Emergency!
Wednesday, September 15, 2004
  "Hey Girlie, what you got there?"
"I don't like to walk where things are nice, aesthetic-according-to-men. Show me poverty, show me the homeless and the lonely old. Show me a tangible purpose to one's life no more complicated than mere survival. I'll see condemned houses, vacant skeletons of businesses, and the wrecked people that remain there. An emotion worn on a sleeve rather than secretly stowed away in a cavernous dwelling.

Through their survival they gain vitality from the struggle. They are down on their luck, there's no mistaking that, and even the shiniest bits of existance are easily tarnishable by a haze of hallucinations. They do degrading things for food and shelter; degrading to others, but more important- to themselves. But how can others, the "others" think that they "those people" don't understand the horrifying things they must do to survive? But with this, or without it, comes sweetness where you least expect to witness it.

I admit that the intended concept for this bit of prose was unclear to me when I first started writing it. Instead of clearly conveying some sort of cognitively well-written thing, it came across as judgemental and ignorant. I realized after a featured admonishment from a friend of mine, that I had gotten too carried away-in the wrong direction, and realized that the more I looked at this, the more I just wanted it to be an innocent observation, devoid of judgement, but having a small endearing metaphor to it. A cliched metaphor, sure, but still a harmless one.

I walked through urban decay today. I saw the flashing of police cars and ambulances, not streaking by as usual to somewhere else, but slowing down, checking housenumbers, tavern addresses. I was somewhere else. I saw men sleeping on benches, men and women fighting in the streets, boys robbing the disabled man who couldn't cross the street, I saw men furtively looking at girls from their darkly lit intentions, and I saw a crowd of men throwing apples into a heavily laden tree, shouting, laughing and bantering amongst themselves, pure exquisite joy on their faces. The green fruit was overripe, and somewhat bruised as it tumbled to the ground among cries of delight, that 'we're going to make pies.'" A siren screamed anonymously by.

I wrote this yesterday after walking for what seemed like days, if you were to measure it in the amount of things that I drank in around me. I had sat down to write this on the steps of a small modest looking church when a man named Warren sat down next to me. Warren was thoroughly enjoying the prescription of "Josephine", but after some cheerful chatter, he informed me of his abstract poetry writing abilities ("I can make anyone cry.") and thus became the first man to ever write me a poem that was from the bottom of his no doubt erratically altered beating heart.
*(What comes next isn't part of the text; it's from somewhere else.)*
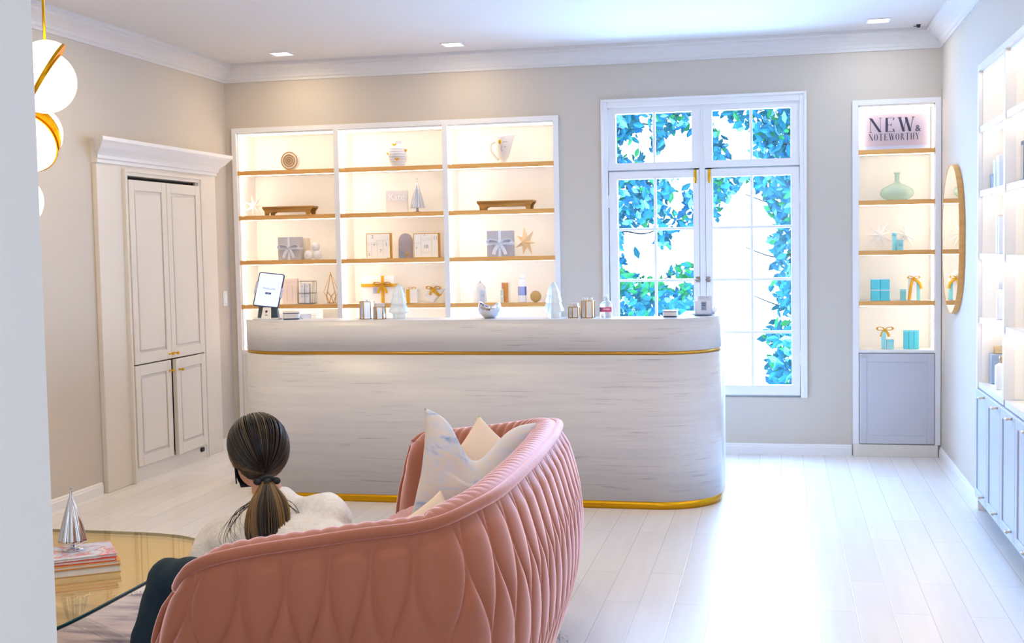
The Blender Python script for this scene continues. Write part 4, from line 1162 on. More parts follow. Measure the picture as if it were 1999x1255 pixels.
# --- fourth shelf
t = thing('panel_box', 'tall pale pink box with a ruled front behind the tablet', 'box', on(568, .13, SH[3]))
w = 32*k; h = 51*k
MB().box(-w/2, w/2, -.02, .02, 0, h, .002).build('box', mat('blush_card', (232,214,204), .6), t)
m = MB()
for z in (.90,.84): m.box(-w/2+.006, w/2-.006, -.0212, -.0195, h*z-.001, h*z+.001)
m.box(-.022,-.020,-.0212,-.0195,.02,h*.7); m.box(.020,.022,-.0212,-.0195,.02,h*.7); m.box(-.022,.022,-.0212,-.0195,h*.7-.002,h*.7)
m.build('printed_lines', mat('blush_line', (208,190,184), .6), t)
rack = thing('wire_rack', 'small grey wire rack with two tiers of white boxes', 'rack', on(601, .12, SH[3]))
w, h = 33*k, 46*k; m = MB(); gw = mat('grey_wire', (120,120,128), .35, metal=.8)
for x in (-w/2, w/2-.012, w/2):
    for y in (-.028, .028): m.tube([(x,y,0),(x,y,h)], .0016, 6)
for z in (.003, h*.47, h-.002):
    m.tube([(-w/2,-.028,z),(w/2,-.028,z),(w/2,.028,z),(-w/2,.028,z)], .0018, 6, closed=True)
m.build('frame', gw, rack)
m = MB(); m.box(-w/2, w/2, -.028, .028, .002, .004); m.box(-w/2, w/2, -.028, .028, h*.47-.002, h*.47); m.build('tier', gw, rack)
for j, (x, z) in enumerate(((-.030,.005),(.008,.005),(-.030,h*.47+.001),(.008,h*.47+.001))):
    lab = ('lower left','lower right','upper left','upper right')[j]
    t = thing('small_carton', 'little white carton in the grey wire rack, %s of four' % lab, 'box', rack.location+Vector((x-.004, 0, z)), 0, 'cartons in the wire rack')
    MB().box(-.0165, .0165, -.022, .022, 0, h*.42, .0015).build('carton', mat('bluewhite_card', (222,226,234), .5), t)
    MB().box(-.008, .008, -.0228, -.0222, h*.30, h*.31).box(-.010, .010, -.0228, -.0222, h*.27, h*.275).build('print', gw, t)
t = thing('wire_terrarium', 'gold wire geometric terrarium standing at the end of the shelf', 'ornament', on(647, .12, SH[3]))
m = MB(); apex = Vector((0,0,.232)); hexa = [Vector((.058*math.cos(a), .05*math.sin(a), .088)) for a in [PI*k/3+.26 for k in range(6)]]
mid = [Vector((.040*math.cos(a), .036*math.sin(a), .055)) for a in [PI*k/3+.26+PI/6 for k in range(6)]]; base = [Vector((.030*math.cos(a), .028*math.sin(a), .004)) for a in [PI*k/3+.26 for k in range(6)]]
for k_ in range(6):
    m.tube([apex, hexa[k_]], .0016, 6); m.tube([hexa[k_], mid[k_]], .0016, 6); m.tube([hexa[k_], mid[k_-1]], .0016, 6); m.tube([mid[k_], base[k_]], .0016, 6); m.tube([mid[k_], base[(k_+1)%6]], .0016, 6); m.tube([base[k_], base[(k_+1)%6]], .002, 6)
m.tube([apex+Vector((0,0,-.004)), apex+Vector((0,0,.012))], .003, 6); m.build('wire_frame', goldw_m, t)
m = MB(); m.prism([(p.x, p.y) for p in base], .001, .006); m.build('floor_plate', brass_m, t)
# bay 2
w, h = 66*k, 54*k
gb = thing('gift_box', 'large white gift box with broad gold velvet ribbon and a small silver tag', 'gift box', on(741.5, .14, SH[3]), 0, 'ribboned gift boxes')
MB().box(-w/2, w/2, -.04, .04, 0, h*.64, .002).build('box', mat('white_card', (242,238,234), .55), gb)
MB().box(-w/2-.003, w/2+.003, -.043, .043, h*.64, h, .002).build('lid', MATS['white_card'], gb)
r_ = MB(); vx = w*.16; r_.box(vx-.012, vx+.012, -.0455, .0455, 0, h+.002); r_.box(-w/2-.005, w/2+.005, -.0455, .0455, h*.60, h*.60+.024)
rb = r_.build('ribbon', gold_m, gb); bow(rb, (vx, -.052, h*.66), .062, gold_m)
MB().box(-.035, -.006, -.047, -.0455, h*.36, h*.58).build('tag', mat('silver_tag', (190,196,214), .3, metal=.3), gb)
t = thing('clear_cube', 'pale clear box behind the frosted tree, beside the ribboned box', 'box', on(781, .12, SH[3]))
m = MB(); m.box(-.042,.030,-.02,.02,0,.105); m.build('box', mat('ice_acrylic', (228,234,238), .2), t); MB().box(-.044,.032,-.022,.022,.088,.122,.002).build('lid', MATS['white_card'], t)
gift(805, .11, SH[3], 26*k, 27*k, .07, 'small white gift box with wide gold ribbon, standing upright', MATS['white_card'], gold_m, vx=-.022, bs=0, horiz=False, rw=.028)
o_ = [o for o in COL.objects if o.name.startswith('gift_box')][-1]
bow([c for c in o_.children if c.name.startswith('ribbon')][0], (.004, -.01, 27*k+.008), .026, gold_m, tails=False)
t = thing('gift_box', 'white gift box with gold bow leaning on one corner', 'gift box', on(838, .10, SH[3])+Vector((.004,0,.002)), 0, 'ribboned gift boxes')
A = Matrix.Translation((.0,0,.008)) @ Matrix.Rotation(math.radians(40), 4, 'Y')
mm = MB(); mm.box(-.042, .042, -.03, .03, 0, .130, .002, T=A); o = mm.build('box', MATS['white_card'], t)
mm = MB(); mm.box(-.0435, .0435, -.0315, .0315, .088, .133, .002, T=A); mm.build('lid', MATS['white_card'], t)
mm = MB(); mm.box(-.045, .045, -.033, .033, .064, .086, T=A); rb = mm.build('ribbon', gold_m, t)
zmin = min((A @ Vector((x, 0, 0))).z for x in (-.042, .042))
t.location.z += -zmin+.0; bow(rb, A @ Vector((-.018, -.040, .088)), .05, gold_m); t.location.z = SH[3]-zmin+.001
# bay 3
t = thing('glass_cloche', 'clear glass cloche jar with a small silver finial', 'jar', on(937.5, .12, SH[3]))
q = catmull([(.048,0,0),(.050,.03,0),(.047,.08,0),(.040,.115,0),(.022,.138,0),(.010,.146,0)], 5)
MB().lathe([(p.x, p.y) for p in q], 32).build('glass_body', mat('pale_blue_jar', (226,232,242), .1, trans=.6, ior=1.2), t)
MB().ell((0,0,.155), (.009,.009,.012), 12).build('finial', mat('satin_silver', (206,208,216), .22), t)
t2 = thing('small_carton', 'pale lilac carton in front of the glass cloche jar', 'box', on(943, .05, SH[3])); MB().box(-.019,.019,-.015,.015,0,.095,.002).build('carton', mat('lilac_card', (206,210,226), .5), t2)
MB().box(-.012,.012,-.0158,-.0148,.05,.052).box(-.012,.012,-.0158,-.0148,.058,.060).build('print', mat('slate_card', (146,152,170), .6), t2)
t = thing('product_box', 'bright orange tall box with a pink corner in a clear sleeve', 'box', on(987, .10, SH[3]))
MB().box(-.013,.020,-.018,.018,0,.142,.002).build('box', mat('orange_card', (242,152,44), .45), t)
MB().box(-.022,-.013,-.018,.018,.10,.143,.001).build('flap', mat('pink_card', (236,140,140), .45), t)
MB().box(-.026,.032,-.022,.022,0,.148).build('sleeve', jar_m, t)
t = thing('product_carton', 'small pale green carton leaning on the orange box', 'box', on(980.5, .055, SH[3])); MB().box(-.010,.010,-.012,.012,0,.092,.001).build('carton', mat('sage_card', (206,212,200), .5), t)
MB().box(-.007,.007,-.0126,-.0118,.04,.05).build('label', paper_m, t)
t = thing('bottle', 'slim white bottle with periwinkle blue label on the oak shelf', 'bottle', on(1020, .10, SH[3]))
MB().lathe([(.030,0),(.032,.006),(.032,.150),(.024,.162),(.018,.168)], 28).build('bottle_body', mat('white_bottle', (240,240,244), .3), t)
MB().lathe([(.0325,.05),(.0325,.115)], 28, a0=-PI*.95, a1=-PI*.25).build('label', mat('periwinkle_label', (160,172,220), .4), t)
MB().lathe([(.0327,.05),(.0327,.115)], 12, a0=-PI*.25, a1=-PI*.05).build('label_edge', mat('indigo_label', (92,104,180), .4), t)
MB().lathe([(.018,.168),(.020,.170),(.020,.196),(.017,.199)], 24).build('cap', MATS['white_bottle'], t)
t = thing('decorative_ball', 'gold glitter ball at the right end of the shelf', 'ornament', on(1046, .09, SH[3]))
m = MB(); m.ell((0,0,.041), .041, 28, rows=18); 
for v in m.bm.verts: v.co += (v.co-Vector((0,0,.041))).normalized()*random.uniform(-.0012,.0012)
m.build('ball', mat('gold_glitter', (204,170,108), .45, metal=.35, bump=(300,.6)), t)
# framed document on the lowest shelf
t = thing('document_stand', 'low document card with ruled print at the foot of the bookcase', 'sign', on(612, .10, SH0))
MB().box(-.115,.085,-.006,.006,0,.300,.001).build('card', paper_m, t)
m = MB(); m.box(-.112,.082,-.0072,-.006,.283,.285)
for z, a_, b_ in ((.268,-.09,-.02),(.268,0,.05),(.256,-.10,-.05),(.256,-.03,.03),(.244,-.02,.03),(.232,-.09,.05),(.22,-.09,.04)): m.box(a_, b_, -.0072, -.006, z, z+.003)
m.build('printed_lines', mat('taupe_ink', (150,140,140), .5), t)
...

"Why did you leave me at, at filth.
I do.
Did I look at someone else and make them cry?
You feel I flew."
-Warren B.


I also met a lady named Myrna on the ave, and she actually followed me for about two blocks, because she wanted to read the pins on the back of my bag (please don't question whether I'm naive or not, because I'm not, I assure you). I asked her automatically "what she did" because she appeared very familiar with the area and sharply observant with her darting swallowlike motions and glances. "I keep an eye on the girls." Immediately my mind sprang to all sorts of conclusions, so I asked her to specify. "They don't let the drunk ones into the shelters at night, so I make sure they stay out of trouble, keep warm, get food and stuff." Upon my enquiring she told me that she just did it "because someone has to", elaborating that she was on worker's comp., and "bored silly" with nothing else to do. She said that she'd been there, she knew what it was like, and she didn't want anything to happen to the ones she saw there now. And I asked her if she needed help. She said she didn't really, but told me where I could find her if I ever wanted to try and help anyways. And I think I may sometime, although any number of things that I'm not prepared for, physically or mentally, could happen. I was completely enthralled at the brevity of this hawk-eyed sharp tongued ferocious woman. As we walked down 95th, she told me the names of people we passed, and those people in turn would greet Myrna by name. I think she's an unsung hero, this petite woman in acid washed tight jeans and a mullet, and foam heeled running shoes, with the faded pink tee-shirt and the rose tinted bottle-rim glasses that is glaring back at me, not with avarice at this spoiled girl traipsing about in the wrong neighborhood, but like she immediately knows that though I am who I am, it hasn't made me immune to pain or suffering.